** Start of RECORD SET **

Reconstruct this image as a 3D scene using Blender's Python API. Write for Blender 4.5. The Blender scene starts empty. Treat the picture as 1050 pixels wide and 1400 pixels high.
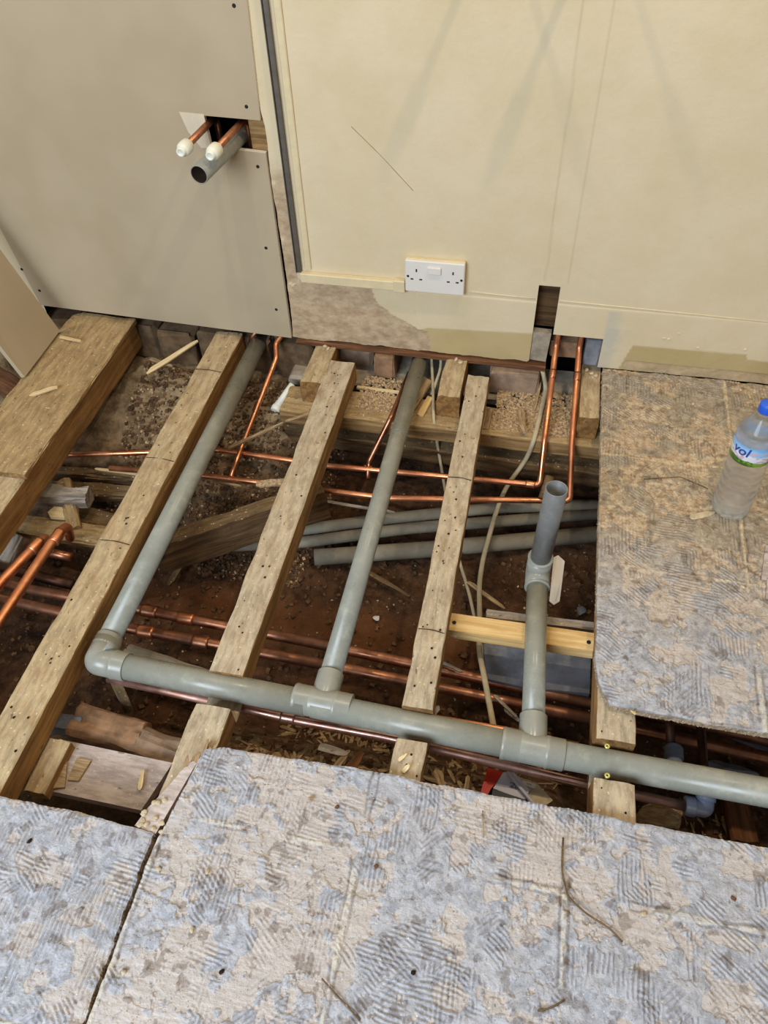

** End of RECORD SET **
** Start of RECORD SET **

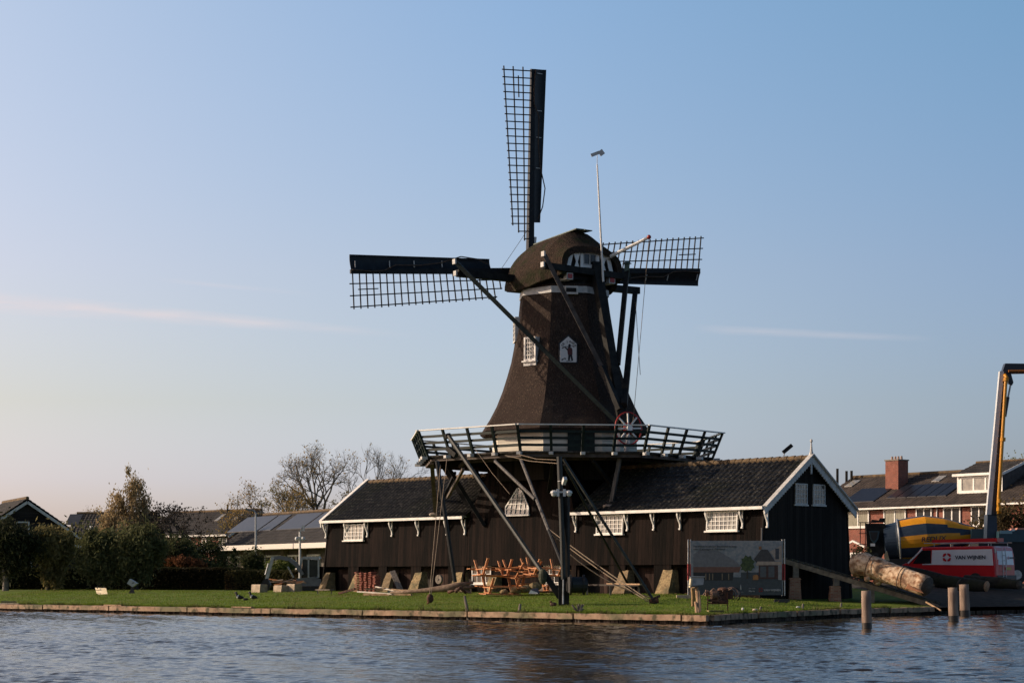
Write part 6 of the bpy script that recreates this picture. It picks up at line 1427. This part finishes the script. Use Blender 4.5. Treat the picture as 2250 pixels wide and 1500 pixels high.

** End of RECORD SET **
** Start of RECORD SET **

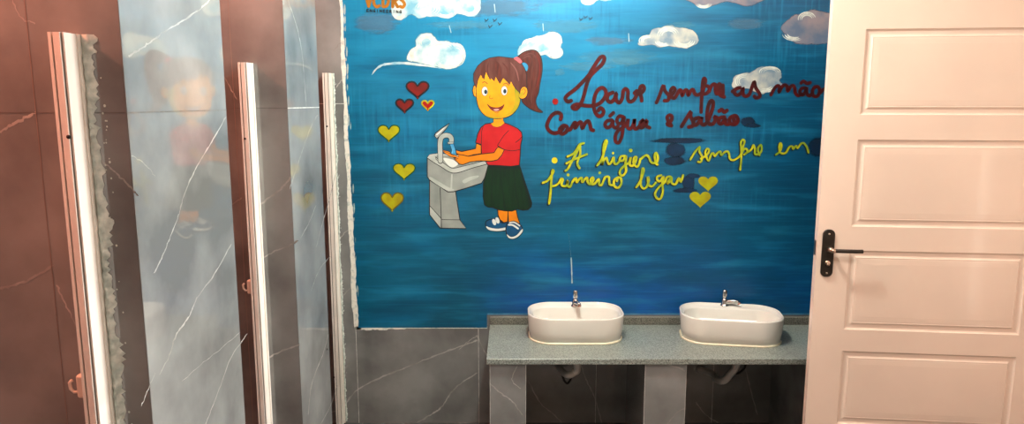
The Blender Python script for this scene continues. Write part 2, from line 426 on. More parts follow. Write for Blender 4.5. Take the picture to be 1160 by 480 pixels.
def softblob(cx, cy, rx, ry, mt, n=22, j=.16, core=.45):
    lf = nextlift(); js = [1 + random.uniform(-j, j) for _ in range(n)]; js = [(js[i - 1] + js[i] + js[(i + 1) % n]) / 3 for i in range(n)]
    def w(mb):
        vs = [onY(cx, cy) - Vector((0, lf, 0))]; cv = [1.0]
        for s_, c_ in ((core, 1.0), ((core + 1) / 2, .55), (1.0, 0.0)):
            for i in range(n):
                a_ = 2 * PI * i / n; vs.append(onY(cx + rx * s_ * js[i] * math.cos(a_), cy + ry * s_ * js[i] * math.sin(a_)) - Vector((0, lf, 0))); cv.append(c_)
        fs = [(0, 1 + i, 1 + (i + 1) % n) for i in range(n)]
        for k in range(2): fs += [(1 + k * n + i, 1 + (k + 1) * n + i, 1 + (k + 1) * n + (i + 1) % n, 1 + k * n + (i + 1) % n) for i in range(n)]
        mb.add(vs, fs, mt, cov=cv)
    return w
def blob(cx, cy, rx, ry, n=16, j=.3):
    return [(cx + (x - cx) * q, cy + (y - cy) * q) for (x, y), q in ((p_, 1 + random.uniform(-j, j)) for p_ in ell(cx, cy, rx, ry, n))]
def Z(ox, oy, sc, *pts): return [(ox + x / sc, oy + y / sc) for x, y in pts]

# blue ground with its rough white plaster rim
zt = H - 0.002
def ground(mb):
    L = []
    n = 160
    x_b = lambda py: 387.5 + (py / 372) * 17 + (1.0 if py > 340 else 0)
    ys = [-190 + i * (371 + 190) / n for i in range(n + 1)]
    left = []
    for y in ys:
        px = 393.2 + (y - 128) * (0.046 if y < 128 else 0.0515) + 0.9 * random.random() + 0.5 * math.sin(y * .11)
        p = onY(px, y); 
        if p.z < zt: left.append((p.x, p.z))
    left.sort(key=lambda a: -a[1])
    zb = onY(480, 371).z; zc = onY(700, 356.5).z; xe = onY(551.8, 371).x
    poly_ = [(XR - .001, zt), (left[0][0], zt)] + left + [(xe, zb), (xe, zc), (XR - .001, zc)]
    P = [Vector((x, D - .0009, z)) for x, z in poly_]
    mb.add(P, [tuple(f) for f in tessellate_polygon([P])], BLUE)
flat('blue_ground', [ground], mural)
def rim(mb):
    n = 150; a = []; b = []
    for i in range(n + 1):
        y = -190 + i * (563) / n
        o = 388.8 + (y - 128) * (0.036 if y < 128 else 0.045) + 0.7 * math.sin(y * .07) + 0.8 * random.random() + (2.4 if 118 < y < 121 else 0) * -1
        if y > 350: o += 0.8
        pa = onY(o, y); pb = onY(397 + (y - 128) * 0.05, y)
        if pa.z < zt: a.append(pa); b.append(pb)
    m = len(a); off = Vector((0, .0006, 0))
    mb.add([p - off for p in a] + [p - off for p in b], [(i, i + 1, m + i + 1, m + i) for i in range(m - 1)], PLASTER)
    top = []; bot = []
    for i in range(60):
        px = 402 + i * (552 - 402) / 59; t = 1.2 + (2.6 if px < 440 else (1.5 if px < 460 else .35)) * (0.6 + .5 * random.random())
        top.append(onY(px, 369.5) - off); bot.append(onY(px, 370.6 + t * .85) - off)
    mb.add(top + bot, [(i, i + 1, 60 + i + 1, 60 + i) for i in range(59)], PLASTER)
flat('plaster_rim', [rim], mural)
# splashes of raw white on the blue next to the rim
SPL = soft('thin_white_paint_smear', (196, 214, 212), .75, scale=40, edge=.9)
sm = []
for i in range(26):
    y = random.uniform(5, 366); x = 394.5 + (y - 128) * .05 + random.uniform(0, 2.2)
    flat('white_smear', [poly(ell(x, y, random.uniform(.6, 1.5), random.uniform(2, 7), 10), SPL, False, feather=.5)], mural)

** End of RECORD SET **

● **TO DO**: Everything from the line containing "The Blender Python" down to the line containing "def Z(ox, oy, sc, *pts): return" should be repeated exactly, with both end lines kept and no other lines added.

● **RESULT BELOW**:
The Blender Python script for this scene continues. Write part 2, from line 426 on. More parts follow. Write for Blender 4.5. Take the picture to be 1160 by 480 pixels.
def softblob(cx, cy, rx, ry, mt, n=22, j=.16, core=.45):
    lf = nextlift(); js = [1 + random.uniform(-j, j) for _ in range(n)]; js = [(js[i - 1] + js[i] + js[(i + 1) % n]) / 3 for i in range(n)]
    def w(mb):
        vs = [onY(cx, cy) - Vector((0, lf, 0))]; cv = [1.0]
        for s_, c_ in ((core, 1.0), ((core + 1) / 2, .55), (1.0, 0.0)):
            for i in range(n):
                a_ = 2 * PI * i / n; vs.append(onY(cx + rx * s_ * js[i] * math.cos(a_), cy + ry * s_ * js[i] * math.sin(a_)) - Vector((0, lf, 0))); cv.append(c_)
        fs = [(0, 1 + i, 1 + (i + 1) % n) for i in range(n)]
        for k in range(2): fs += [(1 + k * n + i, 1 + (k + 1) * n + i, 1 + (k + 1) * n + (i + 1) % n, 1 + k * n + (i + 1) % n) for i in range(n)]
        mb.add(vs, fs, mt, cov=cv)
    return w
def blob(cx, cy, rx, ry, n=16, j=.3):
    return [(cx + (x - cx) * q, cy + (y - cy) * q) for (x, y), q in ((p_, 1 + random.uniform(-j, j)) for p_ in ell(cx, cy, rx, ry, n))]
def Z(ox, oy, sc, *pts): return [(ox + x / sc, oy + y / sc) for x, y in pts]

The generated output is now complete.